Fotos de monumentos públicos protegidos con bolsas de arena y otros materiales circulan mucho en las redes, pero nada se pudo hacer por otros sitios. Entre los más perjudicados están el museo-biblioteca de Hryhorii Skovoroda, filósofo del siglo XVIII, el museo de la artista ucraniana Maria Prymachenko en el pueblo de Ivankiv, cerca de Kiev, y el Museo de Arte Kuindzhi de Mariúpol (además, obviamente, de una gran cantidad de teatros y bibliotecas).

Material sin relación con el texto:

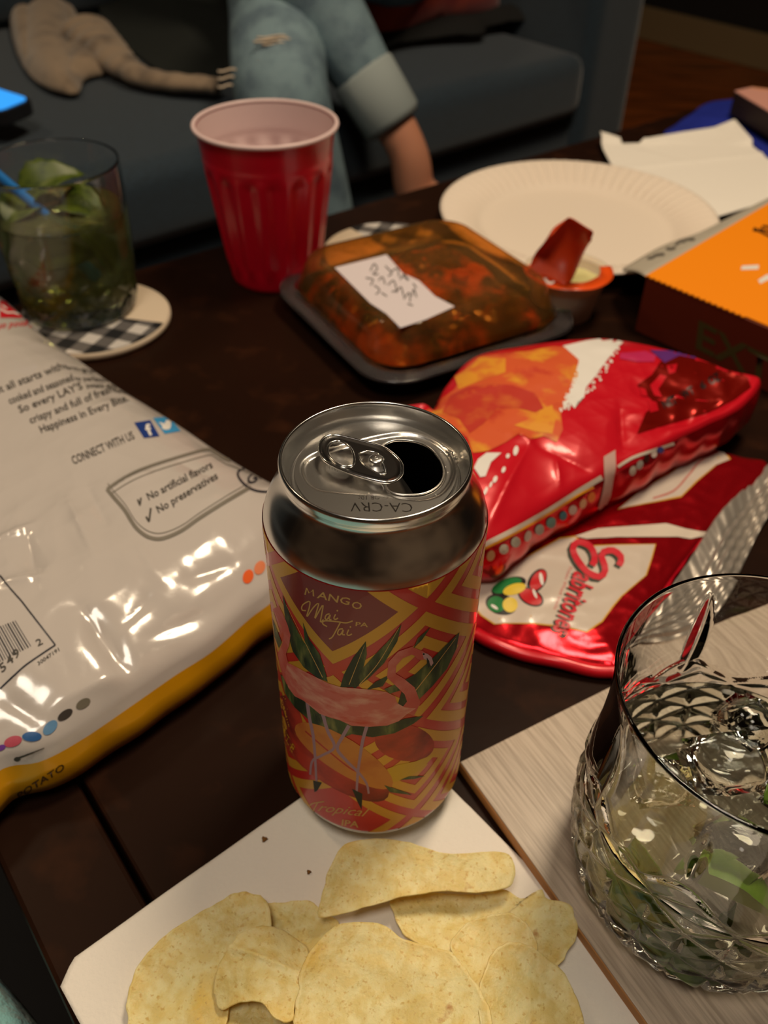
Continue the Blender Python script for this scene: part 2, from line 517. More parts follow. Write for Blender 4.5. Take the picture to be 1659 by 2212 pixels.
for i in range(-3, 4):
    for j in range(-1, 6):
        if (i + j) % 2: continue
        cx, cz = -11.8 + 27 * i, 128.5 - 27 * j
        rings += ring(cx, cz, 18.6, 24.4)
        if i != 0:
            rings += ring(cx, cz, 9.0, 14.4) + ring(cx, cz, 0, 4.6)
decal('gold_chevron_band', can_map, sz_bm(rings), gold, sleeve, .02, 2.0, its=7)
decal('title_diamond', can_map, sz_bm(ring(-11.8, 128.5, 0, 18.7)), maroon, sleeve, .03, 2.0, its=7)
MAPC = can_px
def ccal(name, polys, material, off, L=8, label=None):
    return decal(name, MAPC, bm_polys([cvp(p) for p in polys]), material, sleeve, off, L, label)
leafm = mat('printed_leaf_green', srgb(62, 84, 40), .5, vary=[(300, srgb(150, 150, 84), .5, .75, (1, 1, .25)), (200, srgb(26, 44, 22), .45, .6, (1, 1, .3))])
pink = mat('printed_flamingo_pink', srgb(226, 116, 106), .5, vary=[(120, srgb(240, 168, 150), .45, .65, (1, 1, 2)), (160, srgb(214, 70, 50), .55, .75, (.6, 1, 2))])
pinkneck = mat('printed_neck_pink', srgb(220, 92, 84), .5, vary=[(90, srgb(236, 140, 130), .45, .65, I3)])
lav = mat('printed_leg_lavender', srgb(178, 140, 160), .5)
mango_r = mat('printed_mango_red', srgb(204, 62, 44), .5, vary=[(50, srgb(120, 24, 26), .42, .62, I3), (70, srgb(226, 110, 70), .6, .8, I3)])
mango_o = mat('printed_mango_orange', srgb(222, 142, 60), .5, vary=[(60, srgb(200, 96, 44), .45, .7, I3)])
yel = mat('printed_yellow', srgb(226, 180, 30), .45)
drk = mat('printed_dark_feather', srgb(38, 44, 38), .6)
cream = mat('printed_pale_gold_letters', srgb(226, 178, 96), .4)
pale = mat('printed_beak_white', srgb(214, 170, 178), .5)
ccal('mango', [ell(1000, 1350, 205, 125, .15)], mango_r, .05)
ccal('mango', [ell(205, 1190, 90, 170, -.3)], mango_r, .05)
ccal('leaf', [[(150, 880), (190, 990), (300, 1100), (420, 1160), (560, 1190), (720, 1240), (880, 1232), (1000, 1185), (1130, 1165), (1060, 1220), (930, 1285), (780, 1312), (640, 1290), (560, 1320), (500, 1350), (440, 1280), (330, 1180), (250, 1110), (180, 1010)]], leafm, .06)
ccal('yellow_blade', [[(155, 1170), (190, 1280), (250, 1380), (230, 1420), (180, 1320)]], yel, .065)
ccal('yellow_blade', [[(880, 1530), (960, 1500), (1070, 1480), (1215, 1425), (1120, 1530), (1010, 1600), (900, 1625)]], yel, .065)
ccal('mango', [ell(530, 1500, 420, 150, .56)], mango_r, .07)
ccal('mango', [ell(585, 1440, 390, 118, .56)], mango_o, .08)
ccal('mango_groove', stroke([(320, 1270), (470, 1400), (620, 1520), (700, 1560)], 10), mango_r, .085)
for lf in [[(165, 330), (220, 480), (300, 640), (380, 760), (455, 870), (475, 930), (400, 900), (310, 830), (235, 720), (190, 560)],
     [(305, 520), (350, 640), (420, 740), (470, 900), (430, 890), (370, 800), (320, 680)],
     [(735, 650), (742, 740), (705, 880), (650, 965), (560, 965), (585, 880), (650, 760)],
     [(980, 530), (950, 650), (860, 800), (760, 900), (660, 975), (640, 960), (700, 850), (800, 740), (905, 630)],
     [(900, 880), (850, 960), (740, 985), (800, 930)],
     [(1375, 590), (1355, 700), (1290, 840), (1190, 960), (1090, 1060), (980, 1105), (955, 1080), (985, 980), (1080, 870), (1190, 770), (1290, 670)],
     [(1120, 850), (1180, 880), (1120, 960), (1000, 980), (900, 1010), (860, 980), (980, 930)], [(100, 500), (160, 660), (140, 700), (110, 620)],
     [(1180, 550), (1120, 640), (1060, 700), (1090, 630)], [(1140, 1580), (1060, 1600), (970, 1605), (1030, 1580)], [(860, 1640), (1010, 1690), (1050, 1710), (900, 1690)]]:
    ccal('leaf', [lf], leafm, .09)
ccal('leaf_midrib', stroke([(1350, 630), (1200, 830), (1020, 1060)], (3, 7)) + stroke([(960, 560), (820, 800), (690, 950)], (3, 6)) + stroke([(725, 680), (620, 950)], (2, 5)) + stroke([(190, 400), (440, 900)], (2, 5)), cream, .1)
ccal('flamingo_leg', stroke([(335, 1070), (350, 1180), (375, 1300), (388, 1440), (400, 1660)], (24, 14)) + stroke([(440, 1150), (475, 1270), (520, 1380), (430, 1440), (370, 1475), (355, 1570)], (24, 14)) +
     stroke([(620, 1230), (575, 1310), (540, 1390), (600, 1470), (690, 1560), (740, 1630), (755, 1700)], (26, 14)) + stroke([(745, 1225), (715, 1330), (695, 1450), (680, 1560), (672, 1690)], (24, 16)), lav, .11)
ccal('flamingo_foot', [[(375, 1610), (435, 1625), (402, 1682), (384, 1690)], [(640, 1665), (712, 1700), (706, 1810), (680, 1760)]], drk, .12)
ccal('flamingo_neck', stroke([(1020, 1140), (1062, 1070), (1040, 1000), (985, 945), (920, 905), (905, 850), (925, 790), (985, 735), (1060, 715), (1125, 745)], (100, 84, 64, 56, 50)), pinkneck, .12)
ccal('flamingo_neck', stroke([(230, 930), (190, 850), (165, 770), (165, 700), (195, 665), (196, 600), (165, 510), (120, 420)], (80, 56, 44, 50)), pinkneck, .12)
ccal('flamingo_body', [[(185, 860), (200, 800), (235, 815), (300, 850), (400, 900), (480, 940), (560, 965), (680, 975), (800, 985), (880, 1000), (935, 1030), (950, 1075), (1000, 1105), (1078, 1112), (1010, 1155), (960, 1200), (880, 1230), (760, 1238), (640, 1232), (560, 1195), (480, 1172), (420, 1150), (360, 1100), (310, 1060), (250, 1030), (205, 970), (188, 910)]], pink, .14)
ccal('flamingo_head', [ell(1110, 745, 42, 32, .3)], pinkneck, .13)
ccal('beak', [[(1120, 728), (1155, 735), (1185, 760), (1196, 800), (1180, 822), (1165, 790), (1130, 768)]], pale, .15)
ccal('beak_tip', [[(1150, 760), (1168, 785), (1172, 820), (1160, 835), (1152, 800)]] + [ell(1130, 738, 7, 7)], drk, .16)
def ctext(txt, p0, p1, h, **k):
    a, b = cvp([p0, p1]); return text_bm(txt, a, b, h / 3.19, **k)
decal('lettering', MAPC, ctext('ANG', (398, 352), (620, 402), 50, bold=.012), cream, sleeve, .05, 5)
ccal('lettering', [[(314, 330), (326, 282), (334, 284), (324, 332)], [(326, 282), (334, 284), (350, 318), (344, 322)], [(344, 322), (350, 318), (374, 294), (376, 302)], [(372, 340), (370, 296), (378, 296), (382, 343)]], cream, .05)
decal('lettering', MAPC, ctext('O', (636, 422), (705, 432), 50, bold=.012), cream, sleeve, .05, 5)
decal('lettering', MAPC, ctext('PA', (664, 545), (750, 553), 30, bold=.02), cream, sleeve, .05, 5)
scr = strokes([[(325, 440), (298, 436), (300, 405), (330, 382), (352, 378), (348, 420), (330, 485), (375, 420), (412, 388), (400, 440), (385, 497), (425, 425), (443, 402), (432, 470), (424, 522), (445, 500)],
               [(488, 462), (466, 468), (456, 492), (470, 500), (492, 468), (484, 498), (500, 502)], [(528, 465), (516, 492), (528, 500), (545, 490)],
               [(470, 550), (440, 530), (455, 510), (540, 516), (600, 524), (645, 510)], [(560, 522), (535, 570), (505, 622), (482, 635)],
               [(578, 565), (552, 570), (542, 598), (560, 606), (582, 570), (574, 602), (592, 606)], [(618, 570), (606, 602), (620, 610), (640, 600)]], 9)
scr += [ell(540, 440, 6, 6), ell(630, 552, 6, 6)]
ccal('script_lettering', scr, cream, .05, 6)
ccal('script_lettering', strokes([[(345, 1790), (370, 1770), (420, 1760), (450, 1755)], [(405, 1765), (385, 1800), (372, 1830)]], 8), cream, .05, 6)
decal('script_lettering', MAPC, ctext('ropical', (405, 1820), (755, 1862), 62, shear=.5), cream, sleeve, .05, 5)
decal('lettering', MAPC, ctext('IPA', (568, 1918), (685, 1934), 42, bold=.02), cream, sleeve, .05, 5)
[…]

Empero, más allá de la cultura reducida, literalmente, a cenizas, la otra acción rusa preeminente sobre los bienes artísticos ucranianos es el saqueo sistemático de obras, empezando por el muy querido “oro escita” aparentemente sustraído del museo de Mariúpol (la noticia apareció recién empezada la guerra y no tuvo mucho seguimiento). Se trata de arte y joyas elaboradas con oro por los escitas –civilización nómada que dominó las estepas euroasiáticas entre el siglo IX a. C. y el siglo I d. C.– que una rama de la tradición rusa, que Putin ha revivido, ve como la etnia originaria de su pueblo. Sea como fuere, no hay duda de que muchísimos artefactos han sido desvalijados por el ejército ruso: según The Art Loss Register de Londres, “de las 6.000 piezas ucranianas registradas, el 15% está confirmado como robadas o desaparecidas, mientras que otras siguen en riesgo en territorios ocupados o zonas de guerra activa”. Aquí también es evidente el deseo de anulación identitaria del enemigo.
Hay, por supuesto, muchos más casos, menos mediáticos, pero igualmente desesperantes. Uno por todos: la guerra civil de Sudán, también con varios museos y sitios derribados y una colosal cantidad de arte robado, especialmente del importante Museo Nacional, que cubre todas las épocas de la historia sudanesa, de la Edad de Piedra al Reino de Kush, junto con las presencias egipcias, cristianas e islámicas en la región.
Por razones de espacio y, sobre todo, exceso de amargura, dejemos los conflictos hasta la próxima nota.